Age: 31
Job Title: Director, Ubuntu Children and Families
Why She’s Top 40: She’s championing a collaborative approach to support vulnerable families in Edmonton
Laurel McCalla is a fourth-generation Edmontonian who always imagined herself living and working elsewhere. But, after travelling internationally as a social-work student, McCalla figured her knowledge of Edmonton would allow her to best support people in her hometown. “This is the city and community that I know – and I know really well,” she says.
After earning her degree, she set out to make the city a better place “for those who are often ignored and unseen.” McCalla’s job history has been eclectic; she’s helped organize the city’s Dreamspeakers International Film Festival, contributed to a province-wide study of childhood development (The Early Child Development Mapping Project or ECMap), and worked as a community organizer and executive assistant to City Councillor Michael Walters. In 2015, she dove into her biggest challenge yet when she was asked to direct a new program for vulnerable families in northeast Edmonton.
Ubuntu Children and Families is a collaboration between Boyle Street Community Services (which is the lead agent), Terra Centre for Teen Parents, Bent Arrow Traditional Healing Society, Edmonton Mennonite Centre for Newcomers and Norwood Child and Family Resource Centre.
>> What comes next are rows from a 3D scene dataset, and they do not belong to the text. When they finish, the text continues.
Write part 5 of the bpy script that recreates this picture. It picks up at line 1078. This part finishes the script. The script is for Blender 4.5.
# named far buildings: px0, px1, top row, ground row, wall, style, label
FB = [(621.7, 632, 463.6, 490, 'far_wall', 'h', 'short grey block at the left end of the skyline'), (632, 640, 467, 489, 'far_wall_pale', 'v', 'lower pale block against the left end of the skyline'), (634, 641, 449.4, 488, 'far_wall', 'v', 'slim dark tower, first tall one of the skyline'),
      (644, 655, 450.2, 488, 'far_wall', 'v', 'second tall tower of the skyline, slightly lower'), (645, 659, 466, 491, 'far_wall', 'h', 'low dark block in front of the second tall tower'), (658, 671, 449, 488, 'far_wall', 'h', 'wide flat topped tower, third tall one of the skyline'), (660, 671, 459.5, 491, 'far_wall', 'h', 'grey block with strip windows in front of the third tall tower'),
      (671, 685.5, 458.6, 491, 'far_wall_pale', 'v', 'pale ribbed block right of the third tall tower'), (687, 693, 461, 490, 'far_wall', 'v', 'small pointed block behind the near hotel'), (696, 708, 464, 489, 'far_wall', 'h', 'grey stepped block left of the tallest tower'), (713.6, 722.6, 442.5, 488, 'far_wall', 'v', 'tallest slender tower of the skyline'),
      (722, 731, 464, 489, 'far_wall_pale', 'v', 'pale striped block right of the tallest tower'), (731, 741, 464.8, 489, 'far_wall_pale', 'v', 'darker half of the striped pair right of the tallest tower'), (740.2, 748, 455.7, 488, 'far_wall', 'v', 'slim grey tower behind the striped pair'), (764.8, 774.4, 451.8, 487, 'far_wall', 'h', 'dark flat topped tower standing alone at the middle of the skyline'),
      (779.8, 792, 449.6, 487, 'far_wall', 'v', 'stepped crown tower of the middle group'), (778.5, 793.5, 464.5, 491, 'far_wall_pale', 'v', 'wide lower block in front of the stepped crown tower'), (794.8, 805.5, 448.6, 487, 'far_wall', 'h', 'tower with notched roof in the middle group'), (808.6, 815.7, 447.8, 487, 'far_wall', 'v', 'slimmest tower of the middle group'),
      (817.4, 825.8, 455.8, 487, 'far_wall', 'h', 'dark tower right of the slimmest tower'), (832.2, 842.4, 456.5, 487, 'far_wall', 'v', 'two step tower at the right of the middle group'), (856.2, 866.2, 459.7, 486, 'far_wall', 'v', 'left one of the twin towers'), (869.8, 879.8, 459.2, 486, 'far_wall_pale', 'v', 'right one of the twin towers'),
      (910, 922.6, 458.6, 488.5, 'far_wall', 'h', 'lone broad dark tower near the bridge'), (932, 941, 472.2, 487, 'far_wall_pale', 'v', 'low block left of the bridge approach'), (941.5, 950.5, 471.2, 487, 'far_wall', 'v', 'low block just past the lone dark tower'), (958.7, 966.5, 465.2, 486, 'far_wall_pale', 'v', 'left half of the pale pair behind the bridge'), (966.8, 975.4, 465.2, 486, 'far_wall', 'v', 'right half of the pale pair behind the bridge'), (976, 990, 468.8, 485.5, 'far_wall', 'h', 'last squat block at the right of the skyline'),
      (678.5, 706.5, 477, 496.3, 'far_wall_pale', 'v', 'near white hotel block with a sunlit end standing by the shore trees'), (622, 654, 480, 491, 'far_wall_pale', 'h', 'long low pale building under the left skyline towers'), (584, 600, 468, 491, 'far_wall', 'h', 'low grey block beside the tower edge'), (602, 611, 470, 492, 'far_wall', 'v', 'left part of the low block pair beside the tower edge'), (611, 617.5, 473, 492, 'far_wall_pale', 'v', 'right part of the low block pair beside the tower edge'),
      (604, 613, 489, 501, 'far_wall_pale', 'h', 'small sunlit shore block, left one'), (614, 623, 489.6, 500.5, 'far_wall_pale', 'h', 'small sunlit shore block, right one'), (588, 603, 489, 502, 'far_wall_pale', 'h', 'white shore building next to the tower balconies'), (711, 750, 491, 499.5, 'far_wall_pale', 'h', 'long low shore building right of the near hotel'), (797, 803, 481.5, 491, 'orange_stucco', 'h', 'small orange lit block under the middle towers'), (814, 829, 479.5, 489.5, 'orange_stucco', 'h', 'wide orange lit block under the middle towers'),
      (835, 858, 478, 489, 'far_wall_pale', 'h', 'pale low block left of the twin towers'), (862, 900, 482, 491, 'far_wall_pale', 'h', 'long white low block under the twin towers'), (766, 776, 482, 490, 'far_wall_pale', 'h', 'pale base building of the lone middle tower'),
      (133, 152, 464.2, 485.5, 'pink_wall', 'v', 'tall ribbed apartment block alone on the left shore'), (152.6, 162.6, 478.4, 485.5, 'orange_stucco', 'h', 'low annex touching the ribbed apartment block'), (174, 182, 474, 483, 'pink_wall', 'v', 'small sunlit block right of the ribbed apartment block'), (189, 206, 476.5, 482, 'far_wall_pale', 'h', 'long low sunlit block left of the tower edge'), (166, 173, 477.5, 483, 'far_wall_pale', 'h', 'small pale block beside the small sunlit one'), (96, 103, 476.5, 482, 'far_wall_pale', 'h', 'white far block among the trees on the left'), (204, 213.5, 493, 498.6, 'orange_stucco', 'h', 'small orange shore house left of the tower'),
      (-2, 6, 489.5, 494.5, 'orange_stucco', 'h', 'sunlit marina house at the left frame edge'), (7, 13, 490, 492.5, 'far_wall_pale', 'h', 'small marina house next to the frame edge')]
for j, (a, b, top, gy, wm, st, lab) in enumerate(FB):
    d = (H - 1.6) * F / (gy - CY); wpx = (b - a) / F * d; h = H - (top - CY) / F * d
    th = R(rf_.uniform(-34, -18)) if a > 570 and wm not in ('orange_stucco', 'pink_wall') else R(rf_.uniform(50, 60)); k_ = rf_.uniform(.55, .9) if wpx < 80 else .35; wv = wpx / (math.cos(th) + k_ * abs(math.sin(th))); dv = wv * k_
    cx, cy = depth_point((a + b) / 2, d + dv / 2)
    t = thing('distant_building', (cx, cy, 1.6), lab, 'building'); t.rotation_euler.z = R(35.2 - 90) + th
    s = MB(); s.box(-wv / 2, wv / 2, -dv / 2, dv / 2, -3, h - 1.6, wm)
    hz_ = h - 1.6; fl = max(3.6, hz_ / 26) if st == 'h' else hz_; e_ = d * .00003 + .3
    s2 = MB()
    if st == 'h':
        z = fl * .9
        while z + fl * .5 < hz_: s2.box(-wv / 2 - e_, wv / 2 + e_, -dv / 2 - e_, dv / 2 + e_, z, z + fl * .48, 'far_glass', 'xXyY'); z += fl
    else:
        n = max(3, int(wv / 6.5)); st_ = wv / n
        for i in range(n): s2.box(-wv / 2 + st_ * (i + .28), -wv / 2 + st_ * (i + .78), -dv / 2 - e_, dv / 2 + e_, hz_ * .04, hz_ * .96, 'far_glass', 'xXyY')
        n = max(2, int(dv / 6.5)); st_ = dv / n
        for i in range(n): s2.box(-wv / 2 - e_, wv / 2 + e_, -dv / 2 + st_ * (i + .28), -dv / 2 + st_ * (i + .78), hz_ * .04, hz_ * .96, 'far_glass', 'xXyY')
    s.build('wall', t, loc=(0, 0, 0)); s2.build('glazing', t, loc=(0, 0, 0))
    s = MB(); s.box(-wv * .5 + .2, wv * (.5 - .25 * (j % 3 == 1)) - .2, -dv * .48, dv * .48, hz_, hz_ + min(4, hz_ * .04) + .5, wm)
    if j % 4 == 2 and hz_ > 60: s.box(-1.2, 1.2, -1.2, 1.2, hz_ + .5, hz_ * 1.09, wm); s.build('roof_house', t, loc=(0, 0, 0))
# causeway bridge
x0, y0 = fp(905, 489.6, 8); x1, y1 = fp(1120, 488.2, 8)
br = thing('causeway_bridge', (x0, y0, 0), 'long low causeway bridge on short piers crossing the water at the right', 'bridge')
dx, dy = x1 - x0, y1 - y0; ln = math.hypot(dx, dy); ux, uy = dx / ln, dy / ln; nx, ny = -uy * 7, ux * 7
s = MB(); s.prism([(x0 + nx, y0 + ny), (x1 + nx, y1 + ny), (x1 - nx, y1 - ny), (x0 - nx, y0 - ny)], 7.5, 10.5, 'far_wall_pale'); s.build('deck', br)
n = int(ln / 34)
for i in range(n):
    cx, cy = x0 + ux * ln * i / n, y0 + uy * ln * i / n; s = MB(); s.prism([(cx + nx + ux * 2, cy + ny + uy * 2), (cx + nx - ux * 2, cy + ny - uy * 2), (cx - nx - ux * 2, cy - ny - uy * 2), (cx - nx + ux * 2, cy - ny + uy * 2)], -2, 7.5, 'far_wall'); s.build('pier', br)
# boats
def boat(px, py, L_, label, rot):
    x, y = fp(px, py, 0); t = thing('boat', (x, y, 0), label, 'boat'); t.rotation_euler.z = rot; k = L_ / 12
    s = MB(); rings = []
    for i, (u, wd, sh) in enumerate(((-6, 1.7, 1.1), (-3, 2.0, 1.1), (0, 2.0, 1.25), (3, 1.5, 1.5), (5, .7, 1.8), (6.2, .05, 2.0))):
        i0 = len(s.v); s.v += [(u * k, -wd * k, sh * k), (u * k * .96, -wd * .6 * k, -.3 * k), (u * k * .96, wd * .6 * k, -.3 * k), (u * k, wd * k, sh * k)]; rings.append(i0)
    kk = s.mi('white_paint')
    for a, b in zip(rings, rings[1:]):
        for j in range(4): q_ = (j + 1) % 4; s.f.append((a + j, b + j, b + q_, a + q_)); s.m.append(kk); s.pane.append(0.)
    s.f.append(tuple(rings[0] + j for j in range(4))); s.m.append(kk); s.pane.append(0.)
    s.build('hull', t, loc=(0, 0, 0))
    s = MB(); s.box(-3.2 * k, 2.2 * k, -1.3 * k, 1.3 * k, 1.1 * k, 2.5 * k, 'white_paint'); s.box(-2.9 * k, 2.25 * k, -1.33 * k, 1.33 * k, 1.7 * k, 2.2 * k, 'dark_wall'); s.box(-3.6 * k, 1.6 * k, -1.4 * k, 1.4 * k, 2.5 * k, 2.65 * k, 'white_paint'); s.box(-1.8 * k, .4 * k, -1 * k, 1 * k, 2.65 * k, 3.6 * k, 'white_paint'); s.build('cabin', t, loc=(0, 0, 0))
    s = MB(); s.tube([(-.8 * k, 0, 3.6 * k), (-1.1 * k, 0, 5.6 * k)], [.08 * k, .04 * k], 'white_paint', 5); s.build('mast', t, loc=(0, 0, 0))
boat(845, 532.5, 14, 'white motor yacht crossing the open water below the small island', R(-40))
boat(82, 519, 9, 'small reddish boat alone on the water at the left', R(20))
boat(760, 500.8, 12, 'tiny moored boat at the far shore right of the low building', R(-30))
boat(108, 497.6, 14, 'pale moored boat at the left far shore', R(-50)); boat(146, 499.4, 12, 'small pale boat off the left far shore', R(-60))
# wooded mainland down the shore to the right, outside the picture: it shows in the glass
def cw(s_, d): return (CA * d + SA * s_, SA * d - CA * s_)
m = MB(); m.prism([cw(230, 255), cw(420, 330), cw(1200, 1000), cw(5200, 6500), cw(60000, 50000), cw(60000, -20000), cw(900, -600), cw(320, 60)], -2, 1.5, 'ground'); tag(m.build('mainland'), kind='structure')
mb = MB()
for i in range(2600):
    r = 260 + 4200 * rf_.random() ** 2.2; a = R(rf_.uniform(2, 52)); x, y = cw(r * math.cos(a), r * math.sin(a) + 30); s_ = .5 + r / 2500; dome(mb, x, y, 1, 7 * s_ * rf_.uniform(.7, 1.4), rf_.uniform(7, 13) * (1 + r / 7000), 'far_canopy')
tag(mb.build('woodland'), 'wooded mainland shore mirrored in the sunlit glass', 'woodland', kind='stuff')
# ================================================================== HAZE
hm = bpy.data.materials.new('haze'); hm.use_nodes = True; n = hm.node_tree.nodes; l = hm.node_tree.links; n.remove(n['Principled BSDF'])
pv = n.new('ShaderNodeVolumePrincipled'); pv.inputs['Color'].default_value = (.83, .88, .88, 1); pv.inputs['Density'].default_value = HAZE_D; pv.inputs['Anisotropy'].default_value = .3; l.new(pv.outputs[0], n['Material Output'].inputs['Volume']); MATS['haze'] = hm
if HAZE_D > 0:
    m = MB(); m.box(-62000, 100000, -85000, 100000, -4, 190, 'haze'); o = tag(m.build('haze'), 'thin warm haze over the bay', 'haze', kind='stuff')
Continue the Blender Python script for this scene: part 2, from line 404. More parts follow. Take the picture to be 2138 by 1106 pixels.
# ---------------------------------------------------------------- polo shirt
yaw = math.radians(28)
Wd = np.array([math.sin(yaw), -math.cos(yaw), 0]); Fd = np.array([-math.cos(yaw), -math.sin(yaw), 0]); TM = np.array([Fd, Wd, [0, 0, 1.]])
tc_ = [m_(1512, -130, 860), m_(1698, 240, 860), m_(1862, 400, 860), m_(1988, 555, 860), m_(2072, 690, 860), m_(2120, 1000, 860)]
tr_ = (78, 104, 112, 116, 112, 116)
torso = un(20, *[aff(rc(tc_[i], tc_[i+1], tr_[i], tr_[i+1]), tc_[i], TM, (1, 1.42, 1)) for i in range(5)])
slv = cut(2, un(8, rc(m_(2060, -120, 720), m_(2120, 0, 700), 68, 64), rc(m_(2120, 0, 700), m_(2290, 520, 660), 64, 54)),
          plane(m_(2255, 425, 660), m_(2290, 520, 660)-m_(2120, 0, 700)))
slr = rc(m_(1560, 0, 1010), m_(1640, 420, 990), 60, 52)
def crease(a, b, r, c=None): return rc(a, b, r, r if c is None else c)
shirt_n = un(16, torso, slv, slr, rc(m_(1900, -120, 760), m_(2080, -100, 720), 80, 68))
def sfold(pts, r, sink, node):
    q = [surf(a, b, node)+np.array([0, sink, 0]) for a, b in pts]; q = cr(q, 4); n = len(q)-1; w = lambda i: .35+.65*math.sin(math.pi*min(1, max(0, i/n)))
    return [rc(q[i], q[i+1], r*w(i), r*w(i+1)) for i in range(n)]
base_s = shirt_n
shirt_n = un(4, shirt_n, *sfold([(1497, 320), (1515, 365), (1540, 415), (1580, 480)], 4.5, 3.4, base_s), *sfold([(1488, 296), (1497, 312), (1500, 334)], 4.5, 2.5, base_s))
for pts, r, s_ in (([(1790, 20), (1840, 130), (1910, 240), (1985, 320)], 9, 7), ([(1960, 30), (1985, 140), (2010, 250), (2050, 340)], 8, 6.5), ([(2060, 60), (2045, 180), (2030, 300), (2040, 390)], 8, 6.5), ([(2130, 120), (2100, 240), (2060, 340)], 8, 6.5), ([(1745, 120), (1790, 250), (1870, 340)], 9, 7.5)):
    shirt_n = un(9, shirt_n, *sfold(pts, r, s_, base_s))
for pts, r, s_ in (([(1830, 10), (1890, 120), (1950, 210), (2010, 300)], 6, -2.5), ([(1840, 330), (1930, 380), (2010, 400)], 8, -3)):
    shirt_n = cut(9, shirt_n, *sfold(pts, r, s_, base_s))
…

The program gets its name from a South African philosophy: “It speaks to shared humanity . . . it’s the idea that you become yourself by sharing yourself with others,” says McCalla. “That spoke to us in terms of our approach: Wanting to do more together and not work in isolation.”
Ubuntu works with families who’ve been involved with Child and Family Services because of problems of drug addiction, domestic abuse, child abuse or neglect. Ubuntu staff work with government caseworkers to help families get the supports they need to become healthier and happier, in the hopes of keeping children with their parents. Services can include anything from parenting coaches, mental-health support, finding affordable housing, building financial literacy to helping with job hunting.
About 80 per cent of the families who come through Ubuntu’s doors remain intact as parents seek help for their problems. The hope is that with enough support, parents will be healthy enough to break intergenerational cycles: “That’s what drives me to give my heart and soul to this,” McCalla says.